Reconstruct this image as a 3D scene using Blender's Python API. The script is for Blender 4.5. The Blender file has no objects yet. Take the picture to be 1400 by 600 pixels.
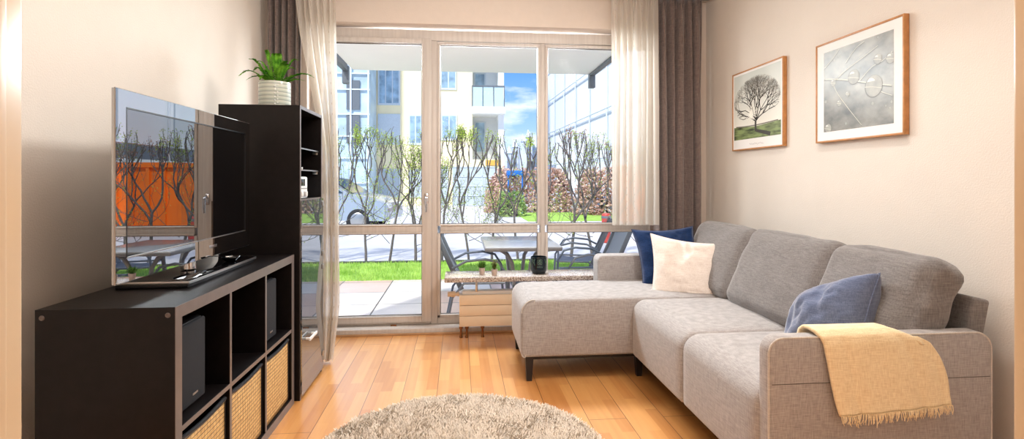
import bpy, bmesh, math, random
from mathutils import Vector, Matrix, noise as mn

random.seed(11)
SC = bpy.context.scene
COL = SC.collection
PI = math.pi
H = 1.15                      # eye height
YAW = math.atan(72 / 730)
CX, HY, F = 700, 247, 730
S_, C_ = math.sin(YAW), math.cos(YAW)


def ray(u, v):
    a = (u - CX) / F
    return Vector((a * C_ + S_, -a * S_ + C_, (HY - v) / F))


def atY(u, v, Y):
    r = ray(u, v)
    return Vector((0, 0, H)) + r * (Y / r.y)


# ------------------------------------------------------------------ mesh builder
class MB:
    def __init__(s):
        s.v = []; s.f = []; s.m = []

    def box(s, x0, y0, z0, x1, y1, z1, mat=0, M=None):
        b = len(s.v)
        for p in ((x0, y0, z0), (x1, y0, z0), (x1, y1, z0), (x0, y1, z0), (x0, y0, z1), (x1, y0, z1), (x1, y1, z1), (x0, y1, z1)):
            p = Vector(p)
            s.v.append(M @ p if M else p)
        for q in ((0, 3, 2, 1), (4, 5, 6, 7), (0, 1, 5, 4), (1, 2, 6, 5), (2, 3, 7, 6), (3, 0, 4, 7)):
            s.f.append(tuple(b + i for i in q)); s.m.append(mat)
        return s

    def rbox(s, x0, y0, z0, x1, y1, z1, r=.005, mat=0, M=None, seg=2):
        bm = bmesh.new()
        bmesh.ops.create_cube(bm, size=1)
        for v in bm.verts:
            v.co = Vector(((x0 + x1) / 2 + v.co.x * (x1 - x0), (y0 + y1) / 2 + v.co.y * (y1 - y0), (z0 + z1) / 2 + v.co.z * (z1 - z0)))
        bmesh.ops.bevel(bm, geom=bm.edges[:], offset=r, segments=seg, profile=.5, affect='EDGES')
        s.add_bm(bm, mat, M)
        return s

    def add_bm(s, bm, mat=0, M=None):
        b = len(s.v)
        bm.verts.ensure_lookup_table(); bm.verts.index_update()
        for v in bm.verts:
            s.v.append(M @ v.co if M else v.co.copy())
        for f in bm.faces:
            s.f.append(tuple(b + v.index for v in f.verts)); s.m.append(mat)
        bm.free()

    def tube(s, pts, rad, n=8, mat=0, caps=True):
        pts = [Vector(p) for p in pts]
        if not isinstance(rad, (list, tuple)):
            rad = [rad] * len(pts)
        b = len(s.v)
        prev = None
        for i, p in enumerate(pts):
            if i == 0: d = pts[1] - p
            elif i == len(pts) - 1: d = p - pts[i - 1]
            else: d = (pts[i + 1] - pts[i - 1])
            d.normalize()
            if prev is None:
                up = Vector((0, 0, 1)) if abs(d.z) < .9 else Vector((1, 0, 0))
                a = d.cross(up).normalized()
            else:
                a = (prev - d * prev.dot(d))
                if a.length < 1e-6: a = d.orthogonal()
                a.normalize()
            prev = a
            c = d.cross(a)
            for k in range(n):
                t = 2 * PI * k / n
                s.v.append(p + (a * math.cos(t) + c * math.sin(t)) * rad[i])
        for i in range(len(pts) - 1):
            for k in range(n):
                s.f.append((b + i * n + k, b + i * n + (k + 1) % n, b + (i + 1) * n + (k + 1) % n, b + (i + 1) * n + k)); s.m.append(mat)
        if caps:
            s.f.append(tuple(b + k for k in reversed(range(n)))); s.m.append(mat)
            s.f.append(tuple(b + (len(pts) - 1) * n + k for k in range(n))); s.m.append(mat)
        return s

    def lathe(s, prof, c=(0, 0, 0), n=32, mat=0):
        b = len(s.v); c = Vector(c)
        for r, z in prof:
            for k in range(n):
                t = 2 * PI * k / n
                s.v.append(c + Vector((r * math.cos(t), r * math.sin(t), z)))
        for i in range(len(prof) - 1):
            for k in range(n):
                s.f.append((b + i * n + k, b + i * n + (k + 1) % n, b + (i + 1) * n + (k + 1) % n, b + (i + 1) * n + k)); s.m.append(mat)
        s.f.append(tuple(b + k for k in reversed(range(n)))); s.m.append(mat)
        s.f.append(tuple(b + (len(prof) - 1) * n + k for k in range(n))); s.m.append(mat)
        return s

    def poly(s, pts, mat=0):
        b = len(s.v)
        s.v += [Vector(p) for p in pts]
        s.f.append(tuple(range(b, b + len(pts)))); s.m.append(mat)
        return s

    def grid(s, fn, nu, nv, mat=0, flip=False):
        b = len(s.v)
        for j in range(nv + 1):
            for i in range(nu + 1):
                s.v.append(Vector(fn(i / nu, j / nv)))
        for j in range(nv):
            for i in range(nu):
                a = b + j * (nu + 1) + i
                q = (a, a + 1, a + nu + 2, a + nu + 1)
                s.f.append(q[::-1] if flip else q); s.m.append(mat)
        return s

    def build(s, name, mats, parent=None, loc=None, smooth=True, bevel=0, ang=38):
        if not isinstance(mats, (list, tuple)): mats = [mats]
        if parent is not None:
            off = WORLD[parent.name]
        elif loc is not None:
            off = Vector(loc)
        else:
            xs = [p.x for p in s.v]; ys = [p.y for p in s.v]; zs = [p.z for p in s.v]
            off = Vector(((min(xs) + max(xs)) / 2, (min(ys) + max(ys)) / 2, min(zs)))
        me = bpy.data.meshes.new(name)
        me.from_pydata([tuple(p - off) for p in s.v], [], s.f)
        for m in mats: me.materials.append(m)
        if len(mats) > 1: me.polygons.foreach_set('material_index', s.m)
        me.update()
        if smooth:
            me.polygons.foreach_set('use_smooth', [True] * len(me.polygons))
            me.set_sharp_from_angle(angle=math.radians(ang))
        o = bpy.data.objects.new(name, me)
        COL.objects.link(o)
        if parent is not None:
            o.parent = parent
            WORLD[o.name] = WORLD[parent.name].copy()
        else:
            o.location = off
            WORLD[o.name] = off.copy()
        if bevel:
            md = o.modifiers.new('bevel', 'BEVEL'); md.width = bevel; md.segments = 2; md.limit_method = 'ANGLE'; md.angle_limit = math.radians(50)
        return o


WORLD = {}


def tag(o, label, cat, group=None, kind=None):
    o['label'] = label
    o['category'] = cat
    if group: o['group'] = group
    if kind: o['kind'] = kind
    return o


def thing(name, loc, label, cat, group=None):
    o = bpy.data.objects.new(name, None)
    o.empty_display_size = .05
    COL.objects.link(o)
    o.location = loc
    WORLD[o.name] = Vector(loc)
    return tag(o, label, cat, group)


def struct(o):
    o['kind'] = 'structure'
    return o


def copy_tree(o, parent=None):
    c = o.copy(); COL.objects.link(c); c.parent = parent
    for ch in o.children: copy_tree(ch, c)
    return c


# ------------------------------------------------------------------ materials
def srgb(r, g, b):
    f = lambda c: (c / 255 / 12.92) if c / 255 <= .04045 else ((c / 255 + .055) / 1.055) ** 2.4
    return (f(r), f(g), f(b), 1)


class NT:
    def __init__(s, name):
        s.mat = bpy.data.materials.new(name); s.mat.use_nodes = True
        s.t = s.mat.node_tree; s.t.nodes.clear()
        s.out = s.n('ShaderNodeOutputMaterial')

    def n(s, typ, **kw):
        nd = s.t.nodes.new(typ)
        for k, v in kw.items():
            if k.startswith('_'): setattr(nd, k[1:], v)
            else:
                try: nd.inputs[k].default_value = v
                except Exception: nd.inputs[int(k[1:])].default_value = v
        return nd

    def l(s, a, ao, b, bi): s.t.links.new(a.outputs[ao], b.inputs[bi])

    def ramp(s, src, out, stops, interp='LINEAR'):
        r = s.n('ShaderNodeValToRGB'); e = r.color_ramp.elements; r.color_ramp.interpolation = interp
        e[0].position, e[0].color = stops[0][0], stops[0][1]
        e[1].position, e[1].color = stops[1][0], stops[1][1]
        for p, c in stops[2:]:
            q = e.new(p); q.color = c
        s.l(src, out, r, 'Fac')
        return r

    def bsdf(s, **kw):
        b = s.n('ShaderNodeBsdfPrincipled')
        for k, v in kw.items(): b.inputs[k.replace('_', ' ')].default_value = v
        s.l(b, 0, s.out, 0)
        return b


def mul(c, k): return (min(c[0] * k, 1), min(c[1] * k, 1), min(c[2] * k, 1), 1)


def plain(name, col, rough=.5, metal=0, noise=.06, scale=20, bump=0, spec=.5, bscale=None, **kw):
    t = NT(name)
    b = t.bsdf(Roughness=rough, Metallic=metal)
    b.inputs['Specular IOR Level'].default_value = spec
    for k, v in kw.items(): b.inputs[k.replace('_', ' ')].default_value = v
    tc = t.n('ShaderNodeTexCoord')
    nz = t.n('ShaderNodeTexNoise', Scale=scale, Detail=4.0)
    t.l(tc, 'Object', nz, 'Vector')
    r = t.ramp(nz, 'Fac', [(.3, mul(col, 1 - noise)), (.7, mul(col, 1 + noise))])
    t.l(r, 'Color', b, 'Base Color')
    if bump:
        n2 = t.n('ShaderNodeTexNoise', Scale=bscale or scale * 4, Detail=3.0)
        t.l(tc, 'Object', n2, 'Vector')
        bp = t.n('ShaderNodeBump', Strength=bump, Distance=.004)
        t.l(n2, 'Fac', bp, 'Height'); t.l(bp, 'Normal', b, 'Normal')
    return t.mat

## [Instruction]
Everything from the first line to the line with "S_, C_ = math.sin(YAW), math.cos(YAW)" must be repeated exactly, and nothing else. Leave the pictures out.

## [Correct answer]
Reconstruct this image as a 3D scene using Blender's Python API. The script is for Blender 4.5. The Blender file has no objects yet. Take the picture to be 1400 by 600 pixels.
import bpy, bmesh, math, random
from mathutils import Vector, Matrix, noise as mn

random.seed(11)
SC = bpy.context.scene
COL = SC.collection
PI = math.pi
H = 1.15                      # eye height
YAW = math.atan(72 / 730)
CX, HY, F = 700, 247, 730
S_, C_ = math.sin(YAW), math.cos(YAW)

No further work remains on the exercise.